Job:
Give again only the lines beginning with the one that contains "Build this scene" and ending with the one that contains "SC.camera = cam"; include both of those lines.

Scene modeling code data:
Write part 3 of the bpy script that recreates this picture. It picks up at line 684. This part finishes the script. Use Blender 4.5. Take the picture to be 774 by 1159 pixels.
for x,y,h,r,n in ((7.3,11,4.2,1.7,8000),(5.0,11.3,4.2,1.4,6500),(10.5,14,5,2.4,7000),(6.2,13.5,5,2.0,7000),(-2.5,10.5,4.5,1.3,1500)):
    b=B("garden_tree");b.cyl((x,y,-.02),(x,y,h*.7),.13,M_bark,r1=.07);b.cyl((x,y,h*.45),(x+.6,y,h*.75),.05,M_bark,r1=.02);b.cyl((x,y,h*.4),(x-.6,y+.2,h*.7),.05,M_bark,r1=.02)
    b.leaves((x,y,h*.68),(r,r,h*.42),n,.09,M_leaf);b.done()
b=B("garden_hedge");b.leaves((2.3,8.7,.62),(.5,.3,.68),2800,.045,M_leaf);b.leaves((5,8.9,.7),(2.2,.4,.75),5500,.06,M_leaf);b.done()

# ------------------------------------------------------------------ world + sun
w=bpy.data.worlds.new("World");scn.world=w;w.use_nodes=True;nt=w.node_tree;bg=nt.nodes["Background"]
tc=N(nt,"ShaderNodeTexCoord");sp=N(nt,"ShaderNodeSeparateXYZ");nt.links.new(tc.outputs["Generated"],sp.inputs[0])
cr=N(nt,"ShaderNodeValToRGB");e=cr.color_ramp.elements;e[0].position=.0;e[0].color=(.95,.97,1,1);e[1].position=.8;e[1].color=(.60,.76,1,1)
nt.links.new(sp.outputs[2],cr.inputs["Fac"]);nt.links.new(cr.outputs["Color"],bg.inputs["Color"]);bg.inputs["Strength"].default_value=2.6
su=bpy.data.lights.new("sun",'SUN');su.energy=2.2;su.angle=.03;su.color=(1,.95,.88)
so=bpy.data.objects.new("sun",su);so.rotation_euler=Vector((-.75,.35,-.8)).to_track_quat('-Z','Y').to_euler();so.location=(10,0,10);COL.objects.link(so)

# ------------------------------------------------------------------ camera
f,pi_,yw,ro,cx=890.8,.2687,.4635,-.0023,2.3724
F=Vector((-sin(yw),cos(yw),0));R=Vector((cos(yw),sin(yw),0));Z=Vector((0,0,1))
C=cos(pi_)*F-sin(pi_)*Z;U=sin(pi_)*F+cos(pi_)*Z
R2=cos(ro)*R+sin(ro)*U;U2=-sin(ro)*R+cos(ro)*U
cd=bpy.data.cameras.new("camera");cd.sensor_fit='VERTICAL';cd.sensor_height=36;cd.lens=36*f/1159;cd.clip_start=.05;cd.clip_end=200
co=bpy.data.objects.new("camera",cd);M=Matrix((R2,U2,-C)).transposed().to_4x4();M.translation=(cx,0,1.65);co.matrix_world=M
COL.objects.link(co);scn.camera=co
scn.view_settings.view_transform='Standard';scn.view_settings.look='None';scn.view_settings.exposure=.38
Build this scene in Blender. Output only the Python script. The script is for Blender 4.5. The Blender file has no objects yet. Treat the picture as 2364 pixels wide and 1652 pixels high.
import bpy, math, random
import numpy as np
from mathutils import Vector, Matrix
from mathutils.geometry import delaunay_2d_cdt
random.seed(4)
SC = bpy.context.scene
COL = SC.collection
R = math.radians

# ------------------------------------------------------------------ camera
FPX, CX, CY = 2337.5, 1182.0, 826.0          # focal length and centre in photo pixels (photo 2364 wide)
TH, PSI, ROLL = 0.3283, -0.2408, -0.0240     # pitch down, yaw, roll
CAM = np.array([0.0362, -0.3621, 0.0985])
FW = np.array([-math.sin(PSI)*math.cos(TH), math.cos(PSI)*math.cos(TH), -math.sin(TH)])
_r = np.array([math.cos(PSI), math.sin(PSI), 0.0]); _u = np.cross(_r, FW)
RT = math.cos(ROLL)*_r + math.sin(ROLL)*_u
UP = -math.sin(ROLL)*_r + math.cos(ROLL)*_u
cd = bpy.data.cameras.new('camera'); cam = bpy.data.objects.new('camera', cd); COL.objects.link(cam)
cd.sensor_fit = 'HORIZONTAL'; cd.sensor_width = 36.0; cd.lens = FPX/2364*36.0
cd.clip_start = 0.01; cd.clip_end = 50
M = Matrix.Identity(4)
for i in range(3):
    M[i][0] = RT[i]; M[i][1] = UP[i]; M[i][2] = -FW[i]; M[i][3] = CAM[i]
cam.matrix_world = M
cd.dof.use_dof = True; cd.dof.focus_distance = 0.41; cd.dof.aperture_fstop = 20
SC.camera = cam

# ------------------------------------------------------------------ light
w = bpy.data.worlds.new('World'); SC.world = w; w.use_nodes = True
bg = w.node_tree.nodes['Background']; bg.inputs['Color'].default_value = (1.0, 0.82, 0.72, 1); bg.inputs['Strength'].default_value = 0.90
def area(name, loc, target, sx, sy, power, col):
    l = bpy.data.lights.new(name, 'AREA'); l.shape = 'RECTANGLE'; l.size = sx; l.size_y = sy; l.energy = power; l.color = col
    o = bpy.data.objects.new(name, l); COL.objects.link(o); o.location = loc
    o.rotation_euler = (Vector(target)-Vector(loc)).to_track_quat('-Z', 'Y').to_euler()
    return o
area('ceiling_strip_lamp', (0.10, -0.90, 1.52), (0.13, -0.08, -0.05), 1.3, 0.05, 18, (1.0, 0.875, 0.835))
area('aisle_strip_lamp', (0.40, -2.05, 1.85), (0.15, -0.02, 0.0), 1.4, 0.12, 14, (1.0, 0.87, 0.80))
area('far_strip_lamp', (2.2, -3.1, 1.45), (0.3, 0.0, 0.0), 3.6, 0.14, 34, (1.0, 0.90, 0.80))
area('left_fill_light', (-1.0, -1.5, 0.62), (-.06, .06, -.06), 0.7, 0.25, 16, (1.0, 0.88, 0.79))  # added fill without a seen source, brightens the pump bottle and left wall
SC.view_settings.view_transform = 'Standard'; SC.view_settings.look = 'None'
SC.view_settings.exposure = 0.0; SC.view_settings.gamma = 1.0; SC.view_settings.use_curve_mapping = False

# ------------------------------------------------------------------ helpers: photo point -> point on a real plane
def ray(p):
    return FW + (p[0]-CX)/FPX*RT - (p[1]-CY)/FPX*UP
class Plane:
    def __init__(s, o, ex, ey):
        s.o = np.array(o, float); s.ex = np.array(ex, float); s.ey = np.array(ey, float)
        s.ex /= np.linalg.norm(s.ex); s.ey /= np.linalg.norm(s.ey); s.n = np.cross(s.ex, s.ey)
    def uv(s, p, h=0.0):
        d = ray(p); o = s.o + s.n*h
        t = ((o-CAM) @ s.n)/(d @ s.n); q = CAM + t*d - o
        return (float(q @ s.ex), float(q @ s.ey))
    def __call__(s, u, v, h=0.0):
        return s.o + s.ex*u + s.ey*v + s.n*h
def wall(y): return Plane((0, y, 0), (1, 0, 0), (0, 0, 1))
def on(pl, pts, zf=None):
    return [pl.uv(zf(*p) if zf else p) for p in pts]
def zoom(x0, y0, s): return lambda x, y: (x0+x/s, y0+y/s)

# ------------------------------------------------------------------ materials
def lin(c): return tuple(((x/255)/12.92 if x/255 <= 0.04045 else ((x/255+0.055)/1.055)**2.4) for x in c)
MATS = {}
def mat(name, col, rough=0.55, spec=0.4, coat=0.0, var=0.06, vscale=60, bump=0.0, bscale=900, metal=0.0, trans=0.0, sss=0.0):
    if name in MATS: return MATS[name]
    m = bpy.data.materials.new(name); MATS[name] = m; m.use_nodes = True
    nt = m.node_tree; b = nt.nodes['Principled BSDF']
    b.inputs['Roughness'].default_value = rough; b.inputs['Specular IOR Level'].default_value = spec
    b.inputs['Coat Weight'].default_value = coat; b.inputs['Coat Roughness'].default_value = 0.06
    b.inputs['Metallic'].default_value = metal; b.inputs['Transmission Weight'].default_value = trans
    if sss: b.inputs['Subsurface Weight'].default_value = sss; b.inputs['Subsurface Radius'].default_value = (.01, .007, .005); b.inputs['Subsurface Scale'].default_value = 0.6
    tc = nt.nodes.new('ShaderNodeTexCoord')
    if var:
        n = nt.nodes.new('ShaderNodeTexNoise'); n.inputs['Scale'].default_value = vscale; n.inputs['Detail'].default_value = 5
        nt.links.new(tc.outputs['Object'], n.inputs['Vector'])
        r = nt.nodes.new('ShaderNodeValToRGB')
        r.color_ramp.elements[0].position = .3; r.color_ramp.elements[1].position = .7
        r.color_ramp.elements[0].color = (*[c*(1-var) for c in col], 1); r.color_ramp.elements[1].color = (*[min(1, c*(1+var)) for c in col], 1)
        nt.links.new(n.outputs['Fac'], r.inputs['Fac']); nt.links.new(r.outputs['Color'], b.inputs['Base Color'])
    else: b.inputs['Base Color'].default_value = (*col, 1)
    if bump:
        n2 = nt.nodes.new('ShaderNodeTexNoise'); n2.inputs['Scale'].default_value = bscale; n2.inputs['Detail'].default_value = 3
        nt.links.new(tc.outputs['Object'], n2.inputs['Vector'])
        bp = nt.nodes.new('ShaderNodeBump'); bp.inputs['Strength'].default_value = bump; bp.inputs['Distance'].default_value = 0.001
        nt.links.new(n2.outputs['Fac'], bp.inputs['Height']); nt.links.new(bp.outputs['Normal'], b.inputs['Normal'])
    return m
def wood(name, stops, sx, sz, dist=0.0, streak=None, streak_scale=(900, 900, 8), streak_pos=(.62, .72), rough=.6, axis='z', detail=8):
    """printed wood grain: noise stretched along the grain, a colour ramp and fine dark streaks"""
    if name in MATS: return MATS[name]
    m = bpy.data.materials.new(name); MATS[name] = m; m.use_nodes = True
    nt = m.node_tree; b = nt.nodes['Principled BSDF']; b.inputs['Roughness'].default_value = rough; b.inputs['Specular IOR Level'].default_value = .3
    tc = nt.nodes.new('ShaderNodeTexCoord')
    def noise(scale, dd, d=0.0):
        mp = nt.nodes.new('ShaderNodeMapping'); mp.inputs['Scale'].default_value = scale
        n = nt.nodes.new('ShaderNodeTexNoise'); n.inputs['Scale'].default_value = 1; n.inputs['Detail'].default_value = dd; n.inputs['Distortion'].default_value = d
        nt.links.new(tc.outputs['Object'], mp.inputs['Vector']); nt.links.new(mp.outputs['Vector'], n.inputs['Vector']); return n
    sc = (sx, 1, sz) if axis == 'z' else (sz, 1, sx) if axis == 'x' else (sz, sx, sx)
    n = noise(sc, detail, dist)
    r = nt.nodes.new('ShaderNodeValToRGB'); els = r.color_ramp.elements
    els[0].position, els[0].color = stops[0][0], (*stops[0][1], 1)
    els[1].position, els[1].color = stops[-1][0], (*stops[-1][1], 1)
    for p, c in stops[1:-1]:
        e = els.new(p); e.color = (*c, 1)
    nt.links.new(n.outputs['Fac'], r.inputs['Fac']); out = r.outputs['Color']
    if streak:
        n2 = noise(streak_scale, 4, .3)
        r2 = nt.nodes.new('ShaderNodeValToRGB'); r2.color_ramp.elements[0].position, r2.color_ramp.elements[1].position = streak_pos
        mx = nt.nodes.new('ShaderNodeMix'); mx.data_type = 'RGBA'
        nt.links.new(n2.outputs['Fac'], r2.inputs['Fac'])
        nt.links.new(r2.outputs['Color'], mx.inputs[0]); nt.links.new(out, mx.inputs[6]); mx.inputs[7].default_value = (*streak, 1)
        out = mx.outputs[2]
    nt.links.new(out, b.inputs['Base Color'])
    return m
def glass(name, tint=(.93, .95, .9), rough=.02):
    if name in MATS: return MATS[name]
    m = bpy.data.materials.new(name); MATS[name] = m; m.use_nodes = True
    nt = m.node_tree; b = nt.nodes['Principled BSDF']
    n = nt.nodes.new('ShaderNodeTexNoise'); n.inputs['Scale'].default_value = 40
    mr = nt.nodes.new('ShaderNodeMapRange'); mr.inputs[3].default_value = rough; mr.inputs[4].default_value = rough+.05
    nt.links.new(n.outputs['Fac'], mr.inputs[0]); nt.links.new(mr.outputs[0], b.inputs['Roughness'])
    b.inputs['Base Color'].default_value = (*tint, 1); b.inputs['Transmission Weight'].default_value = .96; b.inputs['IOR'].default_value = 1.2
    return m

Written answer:
Build this scene in Blender. Output only the Python script. The script is for Blender 4.5. The Blender file has no objects yet. Treat the picture as 2364 pixels wide and 1652 pixels high.
import bpy, math, random
import numpy as np
from mathutils import Vector, Matrix
from mathutils.geometry import delaunay_2d_cdt
random.seed(4)
SC = bpy.context.scene
COL = SC.collection
R = math.radians

# ------------------------------------------------------------------ camera
FPX, CX, CY = 2337.5, 1182.0, 826.0          # focal length and centre in photo pixels (photo 2364 wide)
TH, PSI, ROLL = 0.3283, -0.2408, -0.0240     # pitch down, yaw, roll
CAM = np.array([0.0362, -0.3621, 0.0985])
FW = np.array([-math.sin(PSI)*math.cos(TH), math.cos(PSI)*math.cos(TH), -math.sin(TH)])
_r = np.array([math.cos(PSI), math.sin(PSI), 0.0]); _u = np.cross(_r, FW)
RT = math.cos(ROLL)*_r + math.sin(ROLL)*_u
UP = -math.sin(ROLL)*_r + math.cos(ROLL)*_u
cd = bpy.data.cameras.new('camera'); cam = bpy.data.objects.new('camera', cd); COL.objects.link(cam)
cd.sensor_fit = 'HORIZONTAL'; cd.sensor_width = 36.0; cd.lens = FPX/2364*36.0
cd.clip_start = 0.01; cd.clip_end = 50
M = Matrix.Identity(4)
for i in range(3):
    M[i][0] = RT[i]; M[i][1] = UP[i]; M[i][2] = -FW[i]; M[i][3] = CAM[i]
cam.matrix_world = M
cd.dof.use_dof = True; cd.dof.focus_distance = 0.41; cd.dof.aperture_fstop = 20
SC.camera = cam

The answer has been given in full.